I feel like I've been on both sides in a way. I'm no Picasso, but I've been asked to read novels, queries, and synopses, and when I'm asked, I say no. Hate me, I'm okay with that, but I do have logistical reasons - I'm busy with my own writing, I have commitments to my critique partners for their reads, and when I have free time in my writing schedule, I will volunteer to judge a contest for unpublished writers. If you enter a contest, you've shown me that 1) you take your writing seriously enough to slap down an entry fee, even if it's only ten bucks, and 2) you are looking for honest, anonymous feedback from an impartial source. When you ask me in person if I will read your unpublished manuscript and give you a quote to put on your website about how much I loved it... I feel like you don't really want my opinion, you want my rubber stamp of how awesome you are. I don't do rubber stamps.

On the other side, I ask people to read my works-in-progress.
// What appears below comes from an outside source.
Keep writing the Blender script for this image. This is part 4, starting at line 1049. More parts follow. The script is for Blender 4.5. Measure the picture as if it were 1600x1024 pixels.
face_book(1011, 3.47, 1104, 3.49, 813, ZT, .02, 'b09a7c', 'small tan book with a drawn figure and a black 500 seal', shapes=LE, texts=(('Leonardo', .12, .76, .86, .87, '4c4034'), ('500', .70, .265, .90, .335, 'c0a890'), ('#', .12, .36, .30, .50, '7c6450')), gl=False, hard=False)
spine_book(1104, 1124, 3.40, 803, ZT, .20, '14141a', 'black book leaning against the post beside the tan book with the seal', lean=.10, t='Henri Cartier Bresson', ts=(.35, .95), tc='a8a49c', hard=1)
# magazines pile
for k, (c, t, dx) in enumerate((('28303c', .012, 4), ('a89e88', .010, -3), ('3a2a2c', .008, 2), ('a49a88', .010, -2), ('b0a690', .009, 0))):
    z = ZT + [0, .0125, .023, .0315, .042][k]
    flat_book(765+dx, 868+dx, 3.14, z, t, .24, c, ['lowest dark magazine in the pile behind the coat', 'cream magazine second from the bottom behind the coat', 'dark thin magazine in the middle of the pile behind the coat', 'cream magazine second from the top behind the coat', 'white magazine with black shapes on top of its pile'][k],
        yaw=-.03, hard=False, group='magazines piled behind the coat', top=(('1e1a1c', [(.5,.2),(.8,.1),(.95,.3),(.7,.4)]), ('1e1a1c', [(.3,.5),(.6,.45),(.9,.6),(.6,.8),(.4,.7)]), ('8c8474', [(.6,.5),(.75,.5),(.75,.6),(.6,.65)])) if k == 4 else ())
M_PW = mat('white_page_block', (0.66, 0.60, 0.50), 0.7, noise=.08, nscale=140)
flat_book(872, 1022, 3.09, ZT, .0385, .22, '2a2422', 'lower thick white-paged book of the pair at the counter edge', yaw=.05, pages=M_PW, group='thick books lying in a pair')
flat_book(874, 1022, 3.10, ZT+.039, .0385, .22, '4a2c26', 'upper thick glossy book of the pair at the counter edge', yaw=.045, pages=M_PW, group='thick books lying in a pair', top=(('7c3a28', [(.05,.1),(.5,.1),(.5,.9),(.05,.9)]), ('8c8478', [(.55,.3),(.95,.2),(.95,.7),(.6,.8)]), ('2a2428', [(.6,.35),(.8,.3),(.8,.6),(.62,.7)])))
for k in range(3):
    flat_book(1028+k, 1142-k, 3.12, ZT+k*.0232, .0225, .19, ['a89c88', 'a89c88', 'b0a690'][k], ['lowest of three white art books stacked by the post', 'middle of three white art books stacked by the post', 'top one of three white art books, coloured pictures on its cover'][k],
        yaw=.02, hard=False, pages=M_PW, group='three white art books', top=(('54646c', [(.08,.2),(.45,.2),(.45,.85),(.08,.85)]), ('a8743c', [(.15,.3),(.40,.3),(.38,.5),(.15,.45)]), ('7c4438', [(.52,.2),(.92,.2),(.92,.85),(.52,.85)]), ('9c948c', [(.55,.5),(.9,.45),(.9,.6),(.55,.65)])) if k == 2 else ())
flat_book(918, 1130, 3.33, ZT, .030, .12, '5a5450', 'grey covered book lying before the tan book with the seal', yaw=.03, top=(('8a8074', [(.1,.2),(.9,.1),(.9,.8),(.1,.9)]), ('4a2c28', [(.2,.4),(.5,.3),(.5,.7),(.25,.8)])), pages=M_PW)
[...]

I am a bad judge of my own work and I need outside eyes to let me know if I'm going off course. Beta readers. Lots of authors have them. As a supplicant, my frustration is in finding beta readers who will give me honest reactions. They've been broken by the rah-rah society that lies to people about their skills. Singing the praises of something that doesn't deserve praise isn't gonna do me any good. But neither is dissecting and shredding it just to show you can. The art of constructive criticism is highly undervalued. But I can take criticism. I can even take shredding.

As Josh Olson says, "not only is it cruel to encourage the hopeless, but you cannot discourage a writer. If someone can talk you out of being a writer, you're not a writer. If I can talk you out of being a writer, I've done you a favor, because now you'll be free to pursue your real talent, whatever that may be. And, for the record, everybody has one. The lucky ones figure out what that is. The unlucky ones keep on writing shitty screenplays and asking me to read them."
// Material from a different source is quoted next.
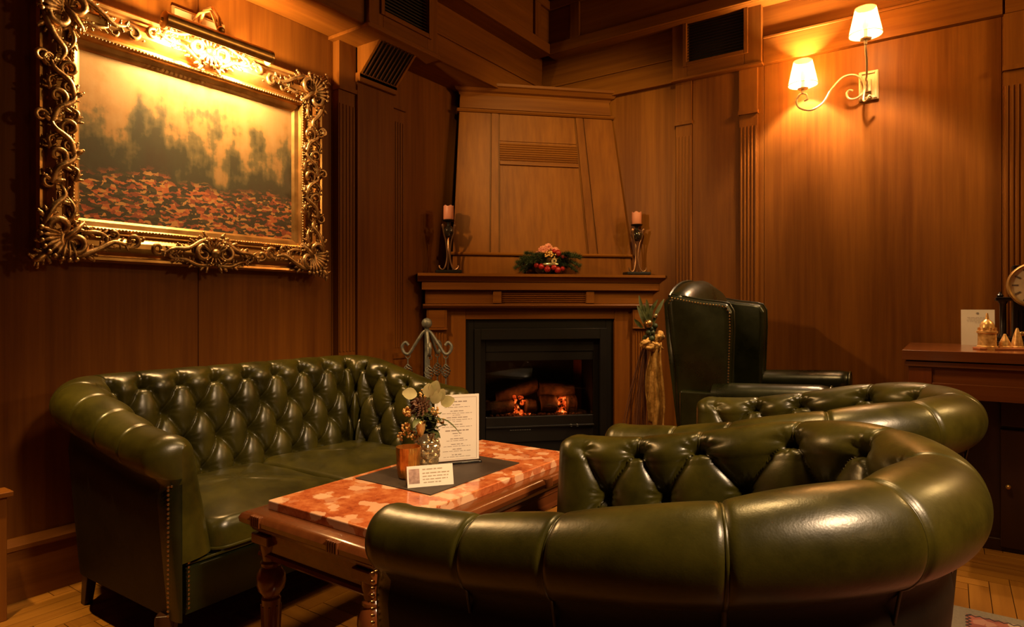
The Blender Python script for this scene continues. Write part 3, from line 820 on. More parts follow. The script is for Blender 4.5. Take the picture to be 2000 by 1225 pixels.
class Tub:
    """swept back-and-arms of a buttoned tub seat; local x = forward, y = sideways"""
    def __init__(s, W, L, R, zf, zb, rf, rb, ncol, H=.030, row=.115, zbase=.14, cols=None, dec0=.010):
        s.dec0 = dec0
        s.W, s.L, s.R, s.zf, s.zb, s.rf, s.rb, s.ncol, s.H, s.row, s.zbase = W, L, R, zf, zb, rf, rb, ncol, H, row, zbase
        s.la = L - R; s.lc = PI / 2 * R; s.lb = max(W - 2 * R, 0)
        s.U = 2 * s.la + 2 * s.lc + s.lb
        s.a = s.U / ncol
        if cols:                                                   # half of the button columns, mirrored about the middle
            c = [x for x in cols] + [s.U / 2] + [s.U - x for x in reversed(cols)]
            s.ncol = len(c) - 1
            s.kc = c
        else: s.kc = [s.a * i for i in range(ncol + 1)]
        s.z0 = .30; s.th0 = math.radians(142)
        s.e = .055
    def plan(s, u):
        W, L, R = s.W, s.L, s.R
        if u <= s.la: return (L - u, -W / 2, 0, -1)
        u2 = u - s.la
        if u2 <= s.lc:
            an = -PI / 2 - u2 / R
            return (R + R * math.cos(an), -W / 2 + R + R * math.sin(an), math.cos(an), math.sin(an))
        u2 -= s.lc
        if u2 <= s.lb: return (0, -W / 2 + R + u2, -1, 0)
        u2 -= s.lb
        if u2 <= s.lc:
            an = PI - u2 / R
            return (R + R * math.cos(an), W / 2 - R + R * math.sin(an), math.cos(an), math.sin(an))
        u2 -= s.lc
        return (R + u2, W / 2, 0, 1)
    def dims(s, x):
        t = sm((s.L - x) / s.L)
        zt = s.zf + (s.zb - s.zf) * t; r = s.rf + (s.rb - s.rf) * t
        return zt, r
    def kk(s, u):
        """column coordinate and local column spacing at arc length u"""
        c = s.kc
        if u <= c[0]: return (u - c[0]) / (c[1] - c[0]), c[1] - c[0]
        for i in range(len(c) - 1):
            if u <= c[i + 1]: return i + (u - c[i]) / (c[i + 1] - c[i]), c[i + 1] - c[i]
        return len(c) - 1 + (u - c[-1]) / (c[-1] - c[-2]), c[-1] - c[-2]
    def uk(s, k):
        i = max(0, min(int(k), len(s.kc) - 2)); return s.kc[i] + (k - i) * (s.kc[i + 1] - s.kc[i])
    def g(s, x): return abs(math.sin(PI * x)) ** .55
    def bulge(s, u, d):
        """d = distance down the inner face from the top row of buttons (negative over the roll)"""
        b = s.row; k0, a = s.kk(u)
        fe = sm(min(u, s.U - u) / .075)                      # die out at the arm fronts
        if d >= 0:
            P, Q = k0 + d / (2 * b), k0 - d / (2 * b)
            h = .5 * (s.g(P) + s.g(Q))
            for q_ in (P, Q): h -= .07 * math.exp(-((q_ - round(q_)) * a / .009) ** 2)
            # pits at the buttons
            j = round(d / b)
            k = k0 - (.5 if j % 2 else 0)
            du = (k - round(k)) * a; dd = d - j * b
            h -= .35 * math.exp(-(du * du + dd * dd) / (2 * .014 ** 2))
            # radial creases around each button
            an = math.atan2(dd, du); rr = math.hypot(du, dd)
            h += .05 * math.sin(an * 11) * math.exp(-((rr - .022) / .016) ** 2)
            return s.H * (h - 1) * fe
        k = k0
        du = (k - round(k)) * a
        w_ = math.exp(d / (s.dec0 + (.024 - s.dec0) * sm((s.L - s.plan(u)[0]) / s.L)))
        wide = s.g(k)
        pit = .35 * math.exp(-(du * du + d * d) / (2 * .014 ** 2))
        seam = 1 - .11 * math.exp(-(du / .004) ** 2) - .015 * math.exp(-(du / .03) ** 2)
        h = w_ * wide + (1 - w_) * seam - pit
        rr = math.hypot(du, d); an = math.atan2(d, du)
        h += .05 * math.sin(an * 11) * math.exp(-((rr - .022) / .016) ** 2)
        return s.H * (h - 1) * fe
    def point(s, u, sec, t):
        """sec 0: inner face t 0..1 bottom to roll; 1: roll; 2: outer face"""
        uc = max(0, min(s.U, u)); over = max(-u, u - s.U, 0)
        x, y, nx, ny = s.plan(uc)
        zt, r = s.dims(x); ra = r * 1.08; zc = zt - r
        if sec == 0:
            z = s.z0 + (zc - s.z0) * t; o = -ra - .055 * (1 - t); d = (PI - s.th0) * r + (zc - z)
            no, nz = -1, .25
        elif sec == 1:
            th = PI + (math.radians(-62) - PI) * t
            z = zc + r * math.sin(th); o = ra * math.cos(th); d = (th - s.th0) * r
            no, nz = math.cos(th), math.sin(th)
        else:
            th = math.radians(-62)
            za = zc + r * math.sin(th); oa = ra * math.cos(th)
            z = za + (s.zbase - za) * t; o = oa * (1 - .15 * t) - .030 * t; d = -99; no, nz = 1, 0
            if t < .12: o -= .012 * math.sin(PI * t / .12)
        l = math.hypot(no, nz); no /= l; nz /= l
        b = s.bulge(uc, d) if sec < 2 else 0.0
        if sec == 1:
            b *= 1 - sm((t - .80) / .2)
        elif sec == 0:
            b *= sm(t / .10)
        wob = .0016 * noise.noise(Vector((uc * 9 + s.W * 7, d * 9 if d > -50 else z * 5, 1.7)))
        o += no * (b + wob); z += nz * (b + wob)
        if over > 0:
            k = min(over / s.e, 1); c = math.sqrt(max(0, 1 - k * k))
            if sec == 1:
                zm = zc; om = -.10 * ra
                om = -.2 * ra; z = zm + (z - zm) * (1 - (1 - c) * .8 * math.sin(PI * t)); o = om + (o - om) * c
            else:
                om = -.2 * ra; o = om + (o - om) * c
        dx = over if True else 0
        return (x + nx * o + dx, y + ny * o, z)
    def ulist(s, per):
        us = [-s.e * math.sin(PI / 2 * (k / 6)) for k in range(6, 0, -1)]
        main = []
        c = s.kc
        if c[0] > .001: main += [0.0]
        for i in range(len(c) - 1):
            n = max(8, int((c[i + 1] - c[i]) / .0052))
            main += [c[i] + (c[i + 1] - c[i]) * j / n for j in range(n)]
        main += [c[-1]]
        if c[-1] < s.U - .001: main += [s.U]
        us += main
        us += [s.U + s.e * math.sin(PI / 2 * (k / 6)) for k in range(1, 7)]
        return us
    def strip(s, u0, u1, per=14, ni=76, nr=52, outer=False):
        """mesh between two arc-length limits"""
        us = [u for u in s.ulist(per) if u0 - 1e-6 <= u <= u1 + 1e-6]
        secs = [(0, i / ni) for i in range(ni)] + [(1, i / nr) for i in range(nr)] + [(2, 0), (2, .04)]
        if outer: secs = [(2, i / 20) for i in range(21)]
        m = MB()
        for u in us:
            for sec, t in secs: m.v.append(s.point(u, sec, t))
        k = len(secs)
        for i in range(len(us) - 1):
            for j in range(k - 1):
                a = i * k + j
                m.f.append((a, a + k, a + k + 1, a + 1))
        return m
    def seam(s, u, r=.0042):
        pts = [s.point(u, 1, i / 30) for i in range(6, 30)] + [s.point(u, 2, .0), s.point(u, 2, .1)]
        return MB().tube(pts, r, 6)
    def buttons(s, zmin):
        out = []
        for j in range(6):
            off = .5 if j % 2 else 0
            for k in range(s.ncol + 1):
                u = s.uk(k + off)
                if k + off > s.ncol or u < .075 or u > s.U - .075: continue
                x, y, nx, ny = s.plan(u)
                zt, r = s.dims(x); zc = zt - r
                d = j * s.row
                dc = (PI - s.th0) * r
                if d <= dc:
                    t = (d / r + s.th0 - PI) / (math.radians(-62) - PI)
                    p = s.point(u, 1, t)
                else:
                    z = zc - (d - dc)
                    if z < zmin: continue
                    p = s.point(u, 0, (z - s.z0) / (zc - s.z0))
                out.append((p, (nx, ny)))
        return out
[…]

No one could talk me out of being a writer. So could you just be honest with me?

People just wanting rubber stamps is bigger than just the arts. You think this is just about me? Let's look at the trend of "social promotion" in schools. A kid fails a subject or an entire grade but is passed on to the next, and the next, and the next, all because we don't want to permanently damage his self esteem by forcing him to actually learn in order to advance. I realize that different students have different needs. But students with those needs should not get the exact same diploma as the student who worked their butt off and passed every class. It's a disservice to EVERYONE. Let's worry less about self esteem and more about producing functional, productive human beings, shall we?

Could everyone just stop being so damn nice? Please? It's not helping.


Vivant said...

Wow. That really is a great blog post.

It never ceases to amaze me how many people think writing does not require hard work, and are unable to objectively read their own writing to see that what is on the page only vaguely resembles everything they saw in their head.

Vivi Andrews said...

Yep. I'd say it isn't just writing. We're always inclined to see things through our own filter. The world is tinted differently for each of us.